Relief is on the way, however, in the form of the new Tacoma Narrows Bridge, which is under construction right next to the 1950 bridge. The two together are expected to handle 120,000 vehicles daily by 2020.
With an overall length of 1,646 meters and a main span of 853 meters, the new suspension bridge will be the longest built in the United States since 1964, when the Verrazano Narrows Bridge opened in New York.

“We’re doing something unprecedented here—building a new bridge less than 20 meters from the foundations of an existing bridge, and atop the ruins of Galloping Gertie,” says Manuel Rondón, Bechtel’s project manager for the new Tacoma Narrows Bridge project. Bechtel, in a joint venture with Kiewit Pacific, is designing and building the $849 million project for the Washington Department of Transportation.
The first major phase of construction—the foundations for the towers—began in the summer of 2003, when two giant caissons, each the size of a seven-story building, were towed into place just south of the existing bridge. Over the course of several months they were slowly filled with concrete and sunk to the narrows floor 46 meters below the surface. It was a challenging job, says Rondón. Workers had to contend with the proximity of the existing bridge, avoid the wreckage of Galloping Gertie (protected as a historical site), and place the caissons precisely using global positioning system (GPS) satellites despite treacherous winds and currents.
The caissons were completed by June 2004. “We had worked every day for a year and nobody saw what we were doing because we built the caissons from the surface of the water down,” says Rondón. That changed dramatically with the start of work on the two towers that give a suspension bridge its signature shape, and by July 2005, they had reached their height of 47 meters above the water. “We almost had to warn drivers on the existing bridge to pay attention to the road and stop looking at the towers,” says Rondón.
Thanks to advances in materials technology, the new towers are made of reinforced concrete, which will require less maintenance than the steel towers of the existing bridge. Another difference—the legs lean toward each other, giving the towers the appearance of a truncated “A.” “We got a lot of calls from people asking if we knew the legs weren’t straight,” says Rondón.

During construction of the caissons and towers, work was completed on the two massive anchorages for the main cables. Each anchorage contains some 18,000 cubic meters of concrete and weighs—are you ready?—40,000 tonnes.
Once the towers were completed in July 2005, work immediately began on the two main cables that will carry the weight of the deck. Each cable is about half a meter in diameter and consists of 19 strands, each composed of 454 galvanized wires. The cables are constructed using automated spinning wheels that pull wires from the east anchorage to the top of the first tower, then to the second tower, and finally to the west anchorage.
After the cables are completed, it will be time to assemble the deck, which is being fabricated in South Korea in 46 sections, most of them 37 meters long. The sections will be shipped to the site, where they will be lifted into place and secured to vertical suspender cables connected to the main cables.

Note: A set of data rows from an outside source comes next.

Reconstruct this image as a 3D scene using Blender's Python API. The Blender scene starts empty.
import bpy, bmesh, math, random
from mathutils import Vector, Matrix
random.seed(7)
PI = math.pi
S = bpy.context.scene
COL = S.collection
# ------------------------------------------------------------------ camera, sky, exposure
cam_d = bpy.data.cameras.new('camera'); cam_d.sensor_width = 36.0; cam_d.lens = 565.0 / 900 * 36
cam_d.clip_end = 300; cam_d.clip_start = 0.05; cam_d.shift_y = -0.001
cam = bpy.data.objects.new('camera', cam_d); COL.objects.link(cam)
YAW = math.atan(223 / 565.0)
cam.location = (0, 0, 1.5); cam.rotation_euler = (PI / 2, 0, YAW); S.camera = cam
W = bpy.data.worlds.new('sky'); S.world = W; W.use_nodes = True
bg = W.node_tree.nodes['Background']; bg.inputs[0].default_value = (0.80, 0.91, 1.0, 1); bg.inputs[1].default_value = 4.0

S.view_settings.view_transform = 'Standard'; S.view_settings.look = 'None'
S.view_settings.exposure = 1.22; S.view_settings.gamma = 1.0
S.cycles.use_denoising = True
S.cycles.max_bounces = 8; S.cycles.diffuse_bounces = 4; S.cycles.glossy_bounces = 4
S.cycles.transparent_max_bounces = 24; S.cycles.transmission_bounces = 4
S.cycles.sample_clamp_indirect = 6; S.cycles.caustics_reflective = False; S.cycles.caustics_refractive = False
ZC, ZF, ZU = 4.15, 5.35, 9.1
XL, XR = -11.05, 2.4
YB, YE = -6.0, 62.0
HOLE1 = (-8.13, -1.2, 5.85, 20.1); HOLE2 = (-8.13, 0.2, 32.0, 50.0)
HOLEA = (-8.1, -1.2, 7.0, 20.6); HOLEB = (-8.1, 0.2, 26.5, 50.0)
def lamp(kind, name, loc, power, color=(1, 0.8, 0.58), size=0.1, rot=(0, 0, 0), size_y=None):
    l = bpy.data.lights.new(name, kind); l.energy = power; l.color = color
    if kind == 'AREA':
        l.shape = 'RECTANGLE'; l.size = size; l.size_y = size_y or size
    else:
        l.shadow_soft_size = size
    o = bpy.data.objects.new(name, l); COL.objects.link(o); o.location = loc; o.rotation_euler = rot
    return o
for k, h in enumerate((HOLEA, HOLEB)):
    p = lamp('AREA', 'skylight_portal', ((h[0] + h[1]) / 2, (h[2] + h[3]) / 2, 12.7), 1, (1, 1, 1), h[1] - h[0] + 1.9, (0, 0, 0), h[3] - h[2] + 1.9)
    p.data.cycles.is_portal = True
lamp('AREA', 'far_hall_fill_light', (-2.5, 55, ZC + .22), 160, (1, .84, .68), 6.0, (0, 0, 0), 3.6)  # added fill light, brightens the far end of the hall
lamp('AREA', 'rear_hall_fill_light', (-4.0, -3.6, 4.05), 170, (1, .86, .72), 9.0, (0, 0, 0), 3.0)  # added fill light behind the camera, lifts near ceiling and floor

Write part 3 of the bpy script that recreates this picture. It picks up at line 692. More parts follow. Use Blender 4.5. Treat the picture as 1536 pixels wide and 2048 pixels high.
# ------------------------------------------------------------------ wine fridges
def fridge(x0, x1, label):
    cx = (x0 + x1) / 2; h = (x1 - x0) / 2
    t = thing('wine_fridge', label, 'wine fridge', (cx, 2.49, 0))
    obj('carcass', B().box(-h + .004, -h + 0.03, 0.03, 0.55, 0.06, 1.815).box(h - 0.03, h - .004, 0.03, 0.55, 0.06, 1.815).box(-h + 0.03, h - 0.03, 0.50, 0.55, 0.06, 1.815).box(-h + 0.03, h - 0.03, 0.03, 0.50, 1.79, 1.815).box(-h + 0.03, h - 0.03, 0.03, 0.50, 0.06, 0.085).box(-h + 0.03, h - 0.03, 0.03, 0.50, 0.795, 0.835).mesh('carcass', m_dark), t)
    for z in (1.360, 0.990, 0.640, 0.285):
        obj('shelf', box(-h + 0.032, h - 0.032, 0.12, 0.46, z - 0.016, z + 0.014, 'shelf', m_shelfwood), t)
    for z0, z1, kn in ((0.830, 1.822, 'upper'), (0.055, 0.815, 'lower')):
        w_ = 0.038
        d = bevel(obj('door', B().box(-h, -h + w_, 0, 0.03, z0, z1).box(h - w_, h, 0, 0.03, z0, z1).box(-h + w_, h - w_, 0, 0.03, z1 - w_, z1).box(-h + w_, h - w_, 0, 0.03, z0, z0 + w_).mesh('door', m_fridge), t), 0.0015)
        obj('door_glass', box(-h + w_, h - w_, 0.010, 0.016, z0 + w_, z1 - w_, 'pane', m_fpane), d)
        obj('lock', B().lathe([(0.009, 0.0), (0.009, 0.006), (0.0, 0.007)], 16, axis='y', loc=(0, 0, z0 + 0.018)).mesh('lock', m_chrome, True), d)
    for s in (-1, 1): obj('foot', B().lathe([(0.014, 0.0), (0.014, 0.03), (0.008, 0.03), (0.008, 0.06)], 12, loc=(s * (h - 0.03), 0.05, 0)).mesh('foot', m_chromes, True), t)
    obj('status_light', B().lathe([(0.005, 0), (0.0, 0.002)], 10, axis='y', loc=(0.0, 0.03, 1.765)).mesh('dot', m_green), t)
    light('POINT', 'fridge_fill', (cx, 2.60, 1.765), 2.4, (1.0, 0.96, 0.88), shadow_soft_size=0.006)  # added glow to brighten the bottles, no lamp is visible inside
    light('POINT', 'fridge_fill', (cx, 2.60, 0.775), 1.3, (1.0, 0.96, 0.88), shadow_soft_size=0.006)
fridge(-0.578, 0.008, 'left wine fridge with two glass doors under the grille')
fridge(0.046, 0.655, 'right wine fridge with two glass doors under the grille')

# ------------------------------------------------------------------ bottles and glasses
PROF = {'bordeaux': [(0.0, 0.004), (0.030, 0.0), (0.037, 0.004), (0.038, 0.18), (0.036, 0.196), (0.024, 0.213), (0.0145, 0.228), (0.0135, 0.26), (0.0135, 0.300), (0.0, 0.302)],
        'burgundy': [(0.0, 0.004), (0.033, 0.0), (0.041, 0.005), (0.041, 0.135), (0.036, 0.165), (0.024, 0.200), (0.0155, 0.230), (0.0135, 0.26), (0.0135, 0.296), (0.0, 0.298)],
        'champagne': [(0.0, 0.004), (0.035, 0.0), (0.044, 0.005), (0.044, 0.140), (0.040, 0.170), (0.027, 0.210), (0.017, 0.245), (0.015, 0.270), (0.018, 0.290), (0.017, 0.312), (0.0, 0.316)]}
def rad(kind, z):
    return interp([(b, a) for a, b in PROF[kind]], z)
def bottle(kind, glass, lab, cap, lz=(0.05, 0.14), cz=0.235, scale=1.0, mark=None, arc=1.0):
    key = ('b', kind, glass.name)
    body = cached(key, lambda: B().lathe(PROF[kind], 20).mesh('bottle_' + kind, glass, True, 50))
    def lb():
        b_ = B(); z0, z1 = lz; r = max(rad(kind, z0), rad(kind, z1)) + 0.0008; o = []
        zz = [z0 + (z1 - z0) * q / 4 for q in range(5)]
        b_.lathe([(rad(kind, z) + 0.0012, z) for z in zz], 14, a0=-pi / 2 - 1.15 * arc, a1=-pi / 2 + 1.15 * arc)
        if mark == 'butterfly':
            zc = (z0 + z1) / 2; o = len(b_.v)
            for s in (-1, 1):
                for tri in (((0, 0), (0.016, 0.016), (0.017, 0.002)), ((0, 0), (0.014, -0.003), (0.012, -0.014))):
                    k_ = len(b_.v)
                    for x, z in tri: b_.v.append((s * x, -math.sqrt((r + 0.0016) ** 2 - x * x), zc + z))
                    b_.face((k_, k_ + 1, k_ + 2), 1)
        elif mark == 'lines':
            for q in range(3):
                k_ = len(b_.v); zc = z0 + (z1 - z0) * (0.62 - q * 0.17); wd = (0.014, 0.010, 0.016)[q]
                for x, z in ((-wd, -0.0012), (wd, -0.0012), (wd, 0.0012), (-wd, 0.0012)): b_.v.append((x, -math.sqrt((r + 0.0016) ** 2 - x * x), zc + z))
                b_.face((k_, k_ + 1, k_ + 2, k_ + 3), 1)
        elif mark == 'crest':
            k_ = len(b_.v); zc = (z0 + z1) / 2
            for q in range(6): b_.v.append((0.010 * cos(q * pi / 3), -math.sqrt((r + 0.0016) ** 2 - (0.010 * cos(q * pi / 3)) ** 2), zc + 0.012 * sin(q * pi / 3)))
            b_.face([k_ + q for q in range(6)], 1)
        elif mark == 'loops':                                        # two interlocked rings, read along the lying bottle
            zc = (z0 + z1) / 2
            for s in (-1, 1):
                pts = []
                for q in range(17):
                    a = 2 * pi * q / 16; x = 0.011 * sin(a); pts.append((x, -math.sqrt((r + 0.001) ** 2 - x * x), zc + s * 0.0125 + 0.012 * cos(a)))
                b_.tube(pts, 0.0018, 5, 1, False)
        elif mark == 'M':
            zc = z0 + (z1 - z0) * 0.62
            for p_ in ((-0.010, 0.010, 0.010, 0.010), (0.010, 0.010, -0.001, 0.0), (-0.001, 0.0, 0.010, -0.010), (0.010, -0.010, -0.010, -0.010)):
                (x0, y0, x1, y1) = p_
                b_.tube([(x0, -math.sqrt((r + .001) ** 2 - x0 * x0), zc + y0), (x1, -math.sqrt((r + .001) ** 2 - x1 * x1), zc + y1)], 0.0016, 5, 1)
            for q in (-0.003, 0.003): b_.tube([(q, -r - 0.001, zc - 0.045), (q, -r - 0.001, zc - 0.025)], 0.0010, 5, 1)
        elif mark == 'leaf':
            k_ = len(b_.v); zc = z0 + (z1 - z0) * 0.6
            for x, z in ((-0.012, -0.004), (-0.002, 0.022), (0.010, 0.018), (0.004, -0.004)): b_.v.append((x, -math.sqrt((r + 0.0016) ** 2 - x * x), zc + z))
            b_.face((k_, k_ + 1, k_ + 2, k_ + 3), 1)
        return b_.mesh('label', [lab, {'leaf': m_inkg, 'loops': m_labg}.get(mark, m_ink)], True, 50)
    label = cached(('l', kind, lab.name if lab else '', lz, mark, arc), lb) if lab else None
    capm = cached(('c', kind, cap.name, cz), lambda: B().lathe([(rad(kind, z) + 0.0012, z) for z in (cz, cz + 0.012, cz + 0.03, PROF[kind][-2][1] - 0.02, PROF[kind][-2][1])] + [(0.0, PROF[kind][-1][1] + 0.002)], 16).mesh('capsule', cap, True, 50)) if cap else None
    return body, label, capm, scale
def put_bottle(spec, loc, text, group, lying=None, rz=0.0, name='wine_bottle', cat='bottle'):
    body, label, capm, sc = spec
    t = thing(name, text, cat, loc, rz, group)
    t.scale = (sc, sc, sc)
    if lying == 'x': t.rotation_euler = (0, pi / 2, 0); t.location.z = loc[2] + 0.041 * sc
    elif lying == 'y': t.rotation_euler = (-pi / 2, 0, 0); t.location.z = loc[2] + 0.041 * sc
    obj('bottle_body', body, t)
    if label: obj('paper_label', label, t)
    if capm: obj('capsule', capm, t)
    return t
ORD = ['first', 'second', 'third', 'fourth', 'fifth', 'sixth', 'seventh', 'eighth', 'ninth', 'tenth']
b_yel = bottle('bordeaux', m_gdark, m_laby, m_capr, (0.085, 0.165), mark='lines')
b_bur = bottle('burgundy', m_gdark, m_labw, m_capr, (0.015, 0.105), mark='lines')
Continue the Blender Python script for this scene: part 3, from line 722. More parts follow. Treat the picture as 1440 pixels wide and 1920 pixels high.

The deck design of the new bridge, like the tower, is different from the existing bridge. Back in the 1950s, decks were usually composed of rigid steel plates. Today, designers of long suspension bridges use lighter steel plates with beams running both lengthwise and crosswise. This lighter “orthotropic” design helps distribute loads, enabling better performance under different loads, temperatures, winds, and seismic movement conditions. The deck itself will be topped by five centimeters of asphalt and concrete.
The new bridge also will feature a truss box below the deck—which will make it easy to add a second deck for traffic or light rail in the future. “That’s something we did successfully in Portugal,” says Rondón, who led a multinational team that added a second deck for a railway to the April 25 Bridge in Lisbon.
Along with construction of the new bridge, the Tacoma project is improving nearly 4 kilometers of roadway on State Route 16 in Tacoma and Gig Harbor, and retrofitting the existing bridge so that both it and the new one will have two lanes for regular traffic and one high-occupancy lane. The new bridge also will have a bike path. Traffic on the existing bridge will go one way westbound, with the new bridge running eastbound.
So far, the new Tacoma Narrows Bridge is on schedule. Bechtel’s Karsten Baltzer, who heads up cable spinning and deck erection, says the reason is simple. “We’re really organized and we have good planning. When we finish one phase, we’ve completed the planning for the next phase. And by emphasizing planning, we ensure we can execute.”
To Rondón, suspension bridges are the aristocrats of bridges. “They are monuments,” he says. “They become a trademark any place you have them.” It’s true. The new Tacoma Narrows Bridge isn’t even finished, and already it’s making folks forget about Galloping Gertie.